Da allenatore io devo festeggiare con sobrietà e deprimermi con coraggio.

A Parigi 2024 l’Italvolley maschile ha chiuso quarta, dopo aver perso la finale per il bronzo con gli USA. Il presidente Mattarella vi ha invitato al Quirinale, un notevole cambio di narrazione per tutti i quarti posti.

È stato un gesto importante. Credo che Mattarella abbia dato una bella spallata alla mancanza di cultura sportiva. I risultati devono sempre essere associati ad un percorso, ad un processo di miglioramento. Certo, saremmo stati più contenti con una medaglia al collo ma dobbiamo pure considerare che eravamo la nazionale più giovane delle Olimpiadi. Siamo riusciti a fare un cambio generazionale vincendo subito, gli Europei e il Mondiale, una fase di assestamento era anche da mettere in preventivo.

La nuova stagione è alle porte. Esordio in Nations League a Québec, Canada, dall’11 al 15 giugno. L’appuntamento clou sarà il Mondiale nelle Filippine dal 12 al 28 settembre. La pressione di essere campioni in carica sarà la domanda ritornello della sua estate, ne è consapevole vero?

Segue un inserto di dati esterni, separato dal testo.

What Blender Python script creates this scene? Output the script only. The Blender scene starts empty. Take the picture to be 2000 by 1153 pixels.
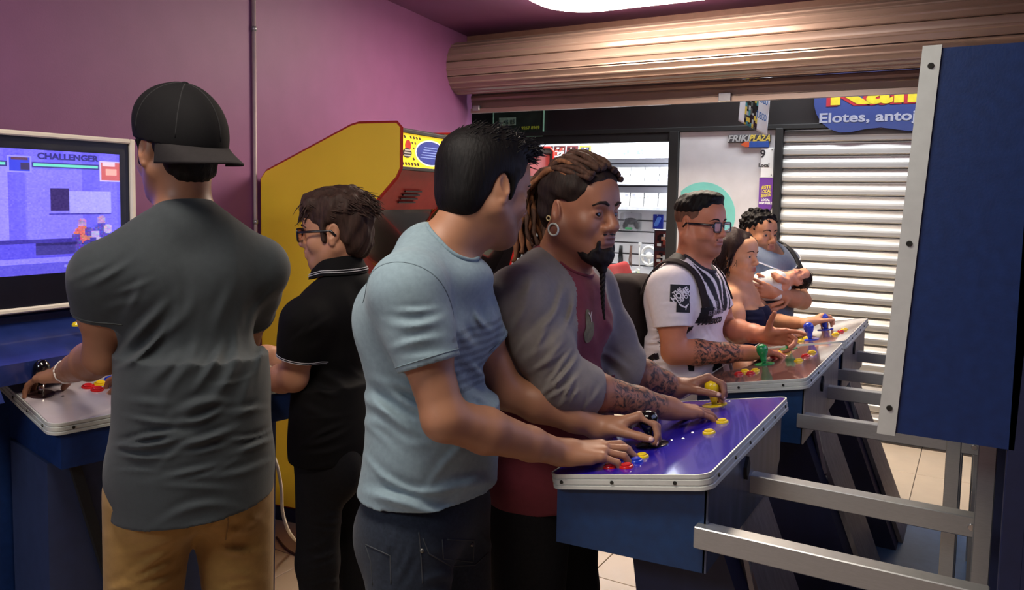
import bpy, bmesh, numpy as np, random
from math import *
from mathutils import Matrix, Vector
from mathutils.bvhtree import BVHTree
random.seed(7); RNG = np.random.default_rng(7)
SC = bpy.context.scene; COL = SC.collection

# ------------------------------------------------------------------ camera
FPX, CY, PITCH, YAW, ROLL = 1550., 507., radians(4.5), radians(30.5), 0.018
EYE = np.array([0, 0, 1.6])
_f0 = np.array([-sin(YAW), cos(YAW), 0.]); _r0 = np.array([cos(YAW), sin(YAW), 0.]); _u0 = np.array([0, 0, 1.])
CF = _f0*cos(PITCH) - _u0*sin(PITCH); _u1 = _u0*cos(PITCH) + _f0*sin(PITCH)
CR = _r0*cos(ROLL) + _u1*sin(ROLL); CU = _u1*cos(ROLL) - _r0*sin(ROLL)
cam = bpy.data.cameras.new('camera'); camo = bpy.data.objects.new('camera', cam); COL.objects.link(camo)
camo.matrix_world = Matrix(((CR[0], CU[0], -CF[0], EYE[0]), (CR[1], CU[1], -CF[1], EYE[1]), (CR[2], CU[2], -CF[2], EYE[2]), (0, 0, 0, 1)))
cam.sensor_fit = 'HORIZONTAL'; cam.sensor_width = 36; cam.lens = FPX/2000*36; cam.shift_y = -(576.5-CY)/2000; cam.clip_start = 0.02
SC.camera = camo
def ray(px, py): return CF + CR*((px-1000)/FPX) - CU*((py-CY)/FPX)
def U(px, py, d): return EYE + ray(px, py)*d
def PX(px, py, x): r = ray(px, py); return EYE + r*((x-EYE[0])/r[0])
def PY(px, py, y): r = ray(px, py); return EYE + r*((y-EYE[1])/r[1])
def PZ(px, py, z): r = ray(px, py); return EYE + r*((z-EYE[2])/r[2])

# ------------------------------------------------------------------ world, lights, exposure
wd = bpy.data.worlds.new('world'); SC.world = wd; wd.use_nodes = True
wd.node_tree.nodes['Background'].inputs[0].default_value = (0.62, 0.66, 0.8, 1); wd.node_tree.nodes['Background'].inputs[1].default_value = 0.05
SC.view_settings.view_transform = 'Standard'; SC.view_settings.look = 'None'; SC.view_settings.gamma = 1; SC.view_settings.use_curve_mapping = False
SC.view_settings.exposure = 0.0
def area(name, loc, size, power, col, rot=(0, 0, 0)):
    l = bpy.data.lights.new(name, 'AREA'); l.shape = 'RECTANGLE'; l.size, l.size_y = size; l.energy = power; l.color = col
    o = bpy.data.objects.new(name, l); o.location = loc; o.rotation_euler = rot; COL.objects.link(o); return o
LIGHTS = [
    area('room_lamp_light', (-1.6, 3.95, 2.68), (.9, .4), 8, (1.0, 0.86, 0.74)),
    area('room_lamp_rear_light', (-1.1, 0.75, 2.73), (1.2, .35), 34, (1.0, 0.9, 0.8)),
    area('back_fill_light', (-1.7, -1.6, 2.65), (1.2, .5), 36, (0.86, 0.95, 1.0), (radians(25), 0, 0)),  # unseen cool fill, added behind the camera to brighten the yellow cabinet
    area('corridor_light', (-0.6, 5.33, 3.05), (2.6, 0.25), 62, (0.93, 0.97, 1.0)),
    area('shop_light', (-2.5, 6.3, 2.3), (1.6, 0.3), 50, (0.93, 0.96, 1.0), (radians(22), 0, 0)),
]

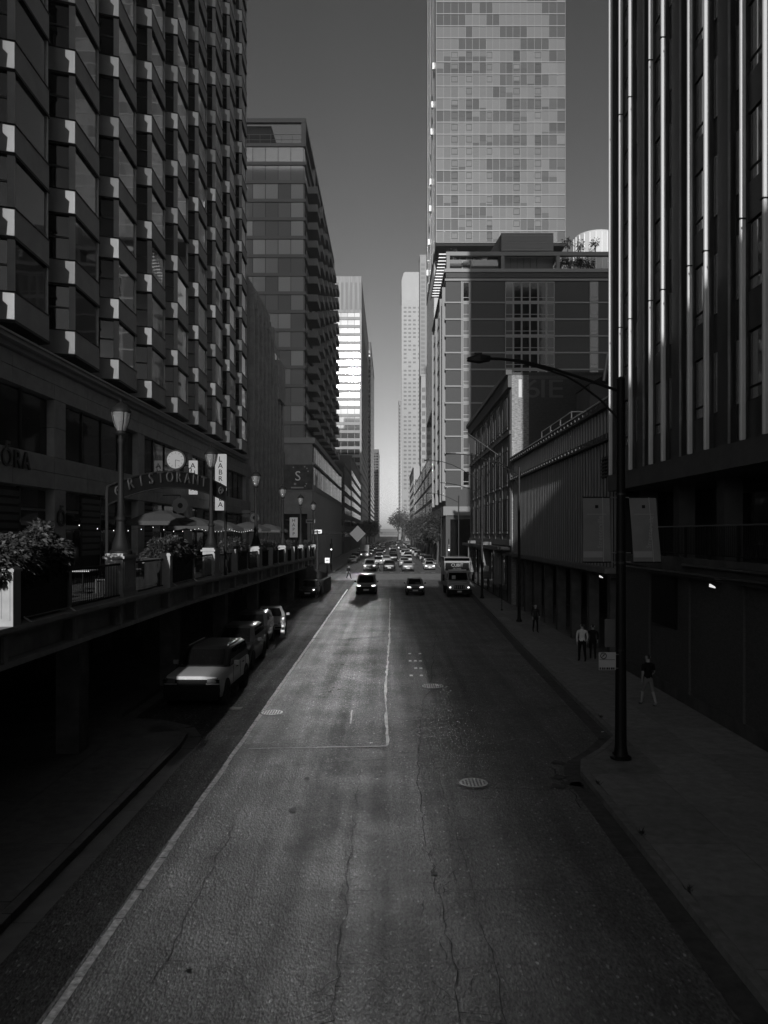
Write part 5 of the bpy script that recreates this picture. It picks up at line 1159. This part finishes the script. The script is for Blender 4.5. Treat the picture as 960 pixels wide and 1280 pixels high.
# farther traffic: small in the photo, one mesh each
def far_mesh(kind, pm_, lit):
    S = SPECS[kind]; m = MB(); m.cur = 0; m.loft([section(*s) for s in S['st']]); m.cur = 1; rg = [ring(a, c, hw, z) for a, c, hw, z in S['cab'][:3]]; m.loft(rg)
    m.cur = 0; m.loft([ring(a, c, hw, z + .002) for a, c, hw, z in S['cab'][2:]])
    m.cur = 2
    W = S['st'][len(S['st']) // 2][1]
    for sx in (-1, 1):
        for wy in S['wy']: m.tube((sx * (W - .2), wy, S['r']), (sx * W + .01 * sx, wy, S['r']), S['r'], n=12)
        m.cur = 3; hx, z0, z1 = S['hl']; fy = S['st'][1][0]; m.box(min(sx * (hx - .14), sx * (hx + .14)), max(sx * (hx - .14), sx * (hx + .14)), fy - .06, fy + .1, z0, z1); m.cur = 2
    m.box(-.6, .6, S['st'][0][0] - .02, S['st'][0][0] + .1, S['st'][0][2], S['st'][0][2] + .2)
    return m.mesh('far_' + kind, [pm_, carglass, tyre_m, M('far_headlamp', .8, .2, em=1.6) if lit else lens_m], 45)
q = random.Random(17); FM = [(k, sh, far_mesh(k, pm_, l)) for k in ('sedan', 'suv', 'van', 'hatch') for sh, pm_, l in (('black', pb_, True), ('white', pw_, True), ('silver', ps_, False), ('dark grey', pg_, False))]
T_ = 'first second third fourth fifth sixth seventh eighth ninth tenth eleventh twelfth thirteenth fourteenth fifteenth sixteenth seventeenth eighteenth nineteenth'.split()
NTH = T_ + ['twentieth'] + ['twenty-' + w for w in T_[:9]] + ['thirtieth'] + ['thirty-' + w for w in T_[:9]] + ['fortieth']
lanes = [(-5.6, 0, 'second lane from the left kerb', 202, 14, 34, 460), (-2.4, 0, 'oncoming lane left of the middle', 150, 14, 34, 460), (.9, math.pi, 'lane just right of the middle', 168, 12, 26, 460), (4.0, math.pi, 'outer right lane', 158, 12, 26, 460), (7.4, math.pi, 'parked line at the right kerb', 155, 7, 14, 380), (-7.7, 0, 'parked line at the left kerb', 206, 7, 15, 380)]
for x, rz, ln, y_, d0, d1, ymax in lanes:
    c = 0
    while y_ < ymax:
        k, sh, me = q.choice(FM); c += 1
        o = inst('distant_car', me, None, (x + q.uniform(-.3, .3), y_, .006), (0, 0, rz))
        tag(o, 'distant %s %s, %s in the %s' % (sh, {'sedan': 'car', 'suv': 'SUV', 'van': 'van', 'hatch': 'small car'}[k], NTH[min(c, 40) - 1], ln), 'car', 'distant traffic beyond the crossing')
        y_ += q.uniform(d0, d1)

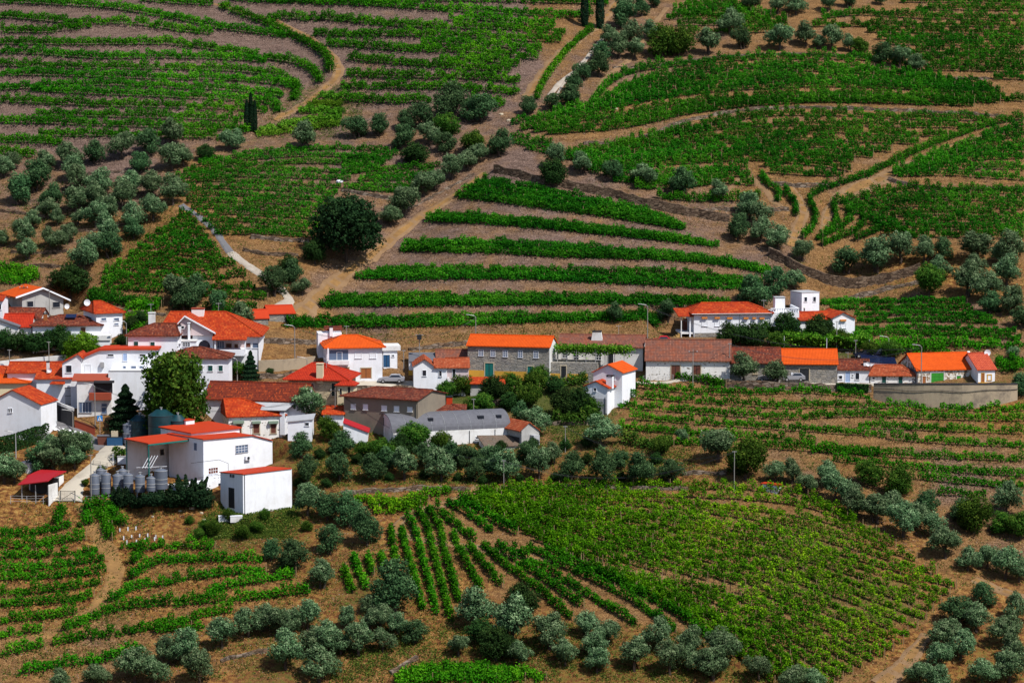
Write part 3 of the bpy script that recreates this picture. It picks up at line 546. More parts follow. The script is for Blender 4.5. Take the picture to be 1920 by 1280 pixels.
path('track','915,905 890,926 840,945 775,963 728,988 750,1008 830,1018 900,1030 1000,1045 1100,1060 1250,1085',[3,2.4,2.4,2.4,2.6,2.6,2.2,1.8,1.4],'track')
path('track','150,943 168,980 195,1020 216,1060 214,1095 190,1132 150,1165 100,1187 10,1215',[2.5,3,3.6,4,4,3.6,3,2.6,2],'gtrack',.07)
path('track','1105,205 1130,150 1175,118 1215,60 1250,15',[1.8,1.8,1.5],'track')
path('track','1350,372 1400,330 1428,350 1465,395',[1.5,2,2],'track')
strip('road','60,776 89,780 139,795 188,812 205,822','60,800 100,806 125,822 160,840 182,846','asph',.2)
strip('yard','187,832 162,868 118,906 92,930 86,941','246,836 224,868 170,895 164,915 163,941','yard',.25)
strip('road','600,712 700,712 776,712','600,727 700,728 776,727','yard',.2)
strip('road','876,712 1000,712 1100,714 1210,716 1400,717 1630,719 1720,721 1890,721','876,716 1000,716 1100,718 1210,720 1400,722 1630,724 1720,726 1890,726','yard',.2)
mb=MB()   # zebra crossing on the asphalt, thin painted bars
for k in range(6):
    a=at([95+k*9.5,88+k*9.5+5],[799+k*1.9,799+k*1.9]); 
    p=[at(95+k*10.5,800+k*2.2),at(101+k*10.5,800.5+k*2.2),at(107+k*10.5,809+k*2.2),at(101+k*10.5,808.5+k*2.2)]
    mb.face([(q[0],q[1],float(HF(q[0],q[1]))+.215) for q in p])
o=mb.build('crossing_marking',M['kerb']); tag(o,kind='structure')
strip('kerb','86,797 100,800 120,812','86,799 100,802 120,814','kerb',.22,12,3)
# ---------------------------------------------------------------- vine rows
def leaf_cloud(C,size,outn=None,asp=.8):
    n=len(C); nr=RNG.normal(size=(n,3)); 
    if outn is not None: nr=nr*.75+outn
    nr/=np.linalg.norm(nr,axis=1)[:,None]; r=RNG.normal(size=(n,3)); a=np.cross(nr,r); a/=np.linalg.norm(a,axis=1)[:,None]; b=np.cross(nr,a)
    s=(size*RNG.uniform(.6,1.35,n))[:,None]; V=np.stack([C-a*s,C-b*s*asp,C+a*s,C+b*s*asp],1).reshape(-1,3)
    return V,np.arange(4*n).reshape(n,4)
def vine_mesh(w,s):
    seg=np.linalg.norm(np.diff(w,axis=0),axis=1); L=seg.sum(); d=np.r_[0,np.cumsum(seg)]; n=int(L*s['d'])
    t=RNG.uniform(0,L,n); sp=1.15 if s['cl']<.8 else 1.5; k=(t/sp).astype(int); K=int(L/sp)+2
    hm=np.clip(RNG.normal(1,.16+.12*s['cl'],K),.55,1.5); gap=RNG.random(K)<s['gap']; hm=np.where(gap,hm*.5,hm); thin=np.abs(((t/sp)%1)-.5)*2
    keep=(~gap[k]|(RNG.random(n)<.35))&(RNG.random(n)>s['cl']*thin**2*.7); t=t[keep]; k=k[keep]; thin=thin[keep]; n=len(t)
    x=np.interp(t,d,w[:,0]); y=np.interp(t,d,w[:,1]); T=np.gradient(w[:,:2],axis=0); T/=np.linalg.norm(T,axis=1)[:,None]+1e-9
    tx=np.interp(t,d,T[:,0]); ty=np.interp(t,d,T[:,1])
    u=RNG.random(n); zz=.25+u*.85; off=RNG.normal(0,.33,n)*s['w']*(1.15-.5*zz)+np.sin(k*2.3)*.08
    hh=s['h']*hm[k]*(1-.25*s['cl']*thin**2)*np.clip(RNG.normal(1,.1,n),.7,1.4); z=zz*hh
    X=x-ty*off; Y=y+tx*off; Z=HF(X,Y)*.5+HF(x,y)*.5+z
    if s['w']<.7 and 'big' in s:
        dm=np.min((X[:,None]-CLR[None,:,0])**2+(Y[:,None]-CLR[None,:,1])**2,1); q=dm>1.2; X,Y,Z,k,off,tx,ty,zz,x,y=(a[q] for a in (X,Y,Z,k,off,tx,ty,zz,x,y)); n=len(X)
    C=np.stack([X,Y,Z],1); out=np.stack([-ty*np.sign(off)*.5,tx*np.sign(off)*.5,np.full(n,.9)],1)
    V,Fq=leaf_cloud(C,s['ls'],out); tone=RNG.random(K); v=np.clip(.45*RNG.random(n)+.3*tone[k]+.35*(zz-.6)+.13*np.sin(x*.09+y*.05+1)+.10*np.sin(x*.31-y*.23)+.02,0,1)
    # short dark stems under each plant
    kk=np.arange(K)[~gap]; tt=np.clip((kk+.5)*sp,0,L); sx=np.interp(tt,d,w[:,0]); sy=np.interp(tt,d,w[:,1]); sz=HF(sx,sy)
    r=.05; q=[]; 
    for (a,b) in ((-r,0),(r,0)): q.append(np.stack([sx+a,sy+b,sz-.1],1))
    q.append(np.stack([sx+r,sy,sz+.6*s['h']],1)); q.append(np.stack([sx-r,sy,sz+.6*s['h']],1))
    q2=[np.stack([sx,sy-r,sz-.1],1),np.stack([sx,sy+r,sz-.1],1),np.stack([sx,sy+r,sz+.6*s['h']],1),np.stack([sx,sy-r,sz+.6*s['h']],1)]
    SV=np.concatenate([np.stack(q,1).reshape(-1,3),np.stack(q2,1).reshape(-1,3)]); ms=len(SV)//4
    e_=2 if 'post' in s else 4; j=slice(0,None,e_); px_,py_,pz_=sx[j]+.3,sy[j],sz[j]; hp=s['h']*RNG.uniform(1.0,1.22,len(px_)); rp=.055
    P1=np.stack([np.stack([px_-rp,py_-.02,pz_],1),np.stack([px_+rp,py_-.02,pz_],1),np.stack([px_+rp,py_-.02,pz_+hp],1),np.stack([px_-rp,py_-.02,pz_+hp],1)],1).reshape(-1,3); P2=np.stack([np.stack([px_,py_-rp,pz_],1),np.stack([px_,py_+rp,pz_],1),np.stack([px_,py_+rp,pz_+hp],1),np.stack([px_,py_-rp,pz_+hp],1)],1).reshape(-1,3)
    SV=np.concatenate([SV,P1,P2]); m=len(SV)//4
    V=np.concatenate([V,SV]); Fq=np.concatenate([Fq,np.arange(4*m).reshape(m,4)+4*n]); mi=np.r_[np.zeros(n,int),np.ones(ms,int),np.full(m-ms,2)]
    return V,Fq,mi,np.r_[v,np.zeros(m)]
CLR=world_line(pts('830,1018 900,1030 1000,1045 1100,1060 1250,1085 1400,1110'),1.5)
nleaf=0
for w,g,lab,s in ROWS:
    V,Fq,mi,v=vine_mesh(w,s); o0=np.array([*w[len(w)//2,:2],HF(*w[len(w)//2,:2])]); nleaf+=len(Fq)
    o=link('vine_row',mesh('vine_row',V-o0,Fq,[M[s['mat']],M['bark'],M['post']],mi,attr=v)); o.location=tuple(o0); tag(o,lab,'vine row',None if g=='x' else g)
for r_ in ROWS:
    if len(r_[2].split())>16: print('LONG',r_[2])
print('rows',len(ROWS),'leaf faces',nleaf)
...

Gestisco un progetto iniziato quattro anni fa, l’obiettivo è continuare a migliorare. Confermarsi nello sport è una sfida complicata, a maggior ragione in questo periodo storico del volley dominato dall’equilibrio, con tante squadre forti. Dobbiamo restare concentrati su noi stessi, soprattutto nella prima fase di questa lunga estate azzurra, con la nostra umiltà e il nostro senso di squadra. La pressione di difendere il titolo mondiale è una opportunità che non tutti hanno. Ecco perché dobbiamo essere in grado di sfruttarla e di godercela.